▸ **WRITTEN EXERCISE**: Copy each line containing the word "scene" from the records that follow, please.
---------- PROVIDED DATA ----------
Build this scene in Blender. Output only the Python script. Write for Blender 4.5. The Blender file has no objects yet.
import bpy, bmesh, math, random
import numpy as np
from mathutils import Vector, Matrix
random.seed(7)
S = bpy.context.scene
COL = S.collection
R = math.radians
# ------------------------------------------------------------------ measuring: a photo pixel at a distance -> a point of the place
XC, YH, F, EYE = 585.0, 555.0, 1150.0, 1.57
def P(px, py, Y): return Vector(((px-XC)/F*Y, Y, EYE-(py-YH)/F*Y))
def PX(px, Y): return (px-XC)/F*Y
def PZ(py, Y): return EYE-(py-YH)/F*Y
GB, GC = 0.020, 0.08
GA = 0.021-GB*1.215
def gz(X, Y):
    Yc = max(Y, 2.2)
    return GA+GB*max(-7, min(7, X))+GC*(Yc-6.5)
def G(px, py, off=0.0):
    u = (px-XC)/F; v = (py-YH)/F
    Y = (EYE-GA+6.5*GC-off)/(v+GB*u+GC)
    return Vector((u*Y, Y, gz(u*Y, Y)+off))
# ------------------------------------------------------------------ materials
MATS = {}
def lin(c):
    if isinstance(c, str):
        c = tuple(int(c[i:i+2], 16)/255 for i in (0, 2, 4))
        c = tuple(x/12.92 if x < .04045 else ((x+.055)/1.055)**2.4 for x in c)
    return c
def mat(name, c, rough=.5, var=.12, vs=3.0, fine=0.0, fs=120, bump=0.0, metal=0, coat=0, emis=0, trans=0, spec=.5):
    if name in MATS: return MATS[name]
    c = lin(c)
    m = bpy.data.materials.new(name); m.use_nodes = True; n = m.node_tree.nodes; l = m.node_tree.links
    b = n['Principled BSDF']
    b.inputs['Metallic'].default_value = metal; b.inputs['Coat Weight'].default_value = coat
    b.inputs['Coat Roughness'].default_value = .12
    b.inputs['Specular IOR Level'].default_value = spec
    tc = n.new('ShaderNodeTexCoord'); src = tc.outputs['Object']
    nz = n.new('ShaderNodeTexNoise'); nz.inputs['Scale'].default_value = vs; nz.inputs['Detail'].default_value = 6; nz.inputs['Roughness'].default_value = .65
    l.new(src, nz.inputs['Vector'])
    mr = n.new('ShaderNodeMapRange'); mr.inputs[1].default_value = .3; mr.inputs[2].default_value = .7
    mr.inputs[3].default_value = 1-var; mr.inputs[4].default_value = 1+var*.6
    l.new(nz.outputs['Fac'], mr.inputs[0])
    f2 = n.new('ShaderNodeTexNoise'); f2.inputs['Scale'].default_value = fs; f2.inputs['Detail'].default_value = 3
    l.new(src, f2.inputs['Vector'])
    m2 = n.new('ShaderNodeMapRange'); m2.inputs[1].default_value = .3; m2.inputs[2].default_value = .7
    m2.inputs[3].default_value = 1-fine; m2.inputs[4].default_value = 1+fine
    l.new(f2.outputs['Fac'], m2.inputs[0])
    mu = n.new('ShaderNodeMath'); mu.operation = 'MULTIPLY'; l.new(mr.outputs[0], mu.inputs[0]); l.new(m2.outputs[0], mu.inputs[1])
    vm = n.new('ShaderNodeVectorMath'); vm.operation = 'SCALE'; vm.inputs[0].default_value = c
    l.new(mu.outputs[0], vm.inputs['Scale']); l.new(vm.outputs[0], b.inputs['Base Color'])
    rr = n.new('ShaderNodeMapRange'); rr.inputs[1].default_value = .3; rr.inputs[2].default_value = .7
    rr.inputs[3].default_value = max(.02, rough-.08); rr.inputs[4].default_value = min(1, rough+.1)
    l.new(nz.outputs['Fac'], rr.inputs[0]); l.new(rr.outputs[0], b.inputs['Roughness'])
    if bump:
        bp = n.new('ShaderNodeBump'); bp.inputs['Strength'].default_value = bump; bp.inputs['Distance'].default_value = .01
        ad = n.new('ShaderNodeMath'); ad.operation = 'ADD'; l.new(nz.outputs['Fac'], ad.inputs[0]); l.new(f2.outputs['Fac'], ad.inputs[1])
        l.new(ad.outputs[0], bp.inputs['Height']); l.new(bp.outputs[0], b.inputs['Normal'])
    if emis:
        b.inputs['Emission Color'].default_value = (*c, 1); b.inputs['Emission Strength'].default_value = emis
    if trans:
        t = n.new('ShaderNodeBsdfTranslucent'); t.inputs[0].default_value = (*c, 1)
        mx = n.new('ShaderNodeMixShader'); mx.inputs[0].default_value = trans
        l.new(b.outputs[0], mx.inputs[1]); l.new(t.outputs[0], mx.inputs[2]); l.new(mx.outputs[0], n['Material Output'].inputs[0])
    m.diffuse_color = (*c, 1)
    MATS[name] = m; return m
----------
---------- PROVIDED DATA ----------
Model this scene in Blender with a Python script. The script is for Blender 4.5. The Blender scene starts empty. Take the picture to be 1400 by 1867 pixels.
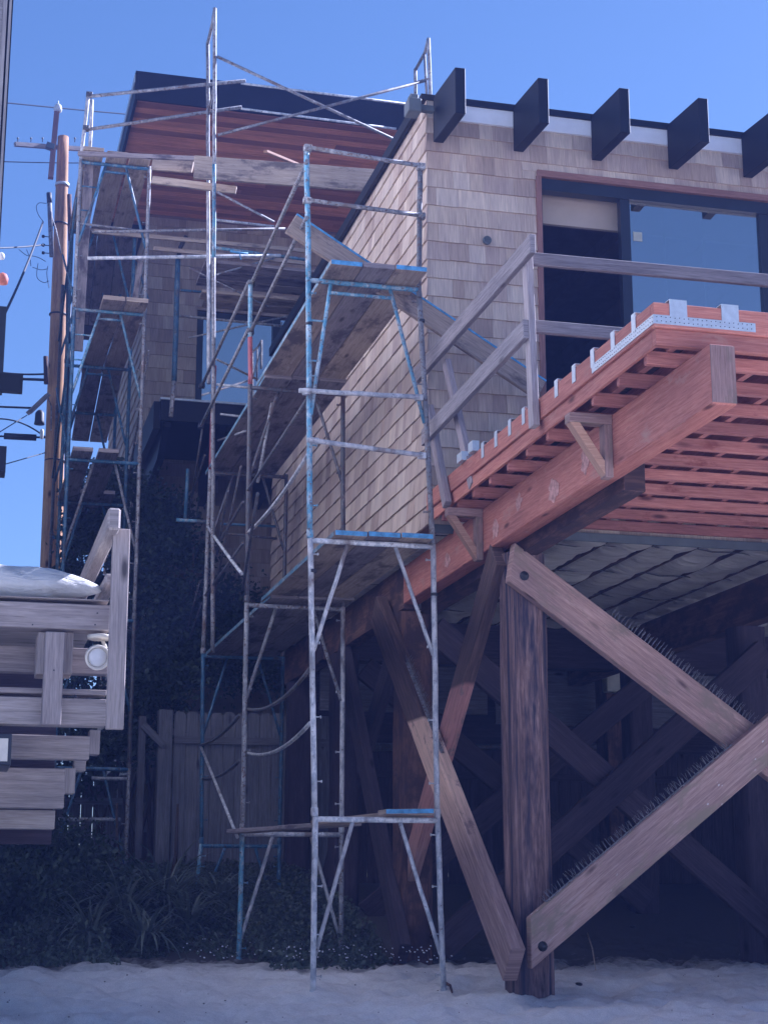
----------
▸ **RESPONSE TO THE EXERCISE**:
Build this scene in Blender. Output only the Python script. Write for Blender 4.5. The Blender file has no objects yet.
S = bpy.context.scene
Model this scene in Blender with a Python script. The script is for Blender 4.5. The Blender scene starts empty. Take the picture to be 1400 by 1867 pixels.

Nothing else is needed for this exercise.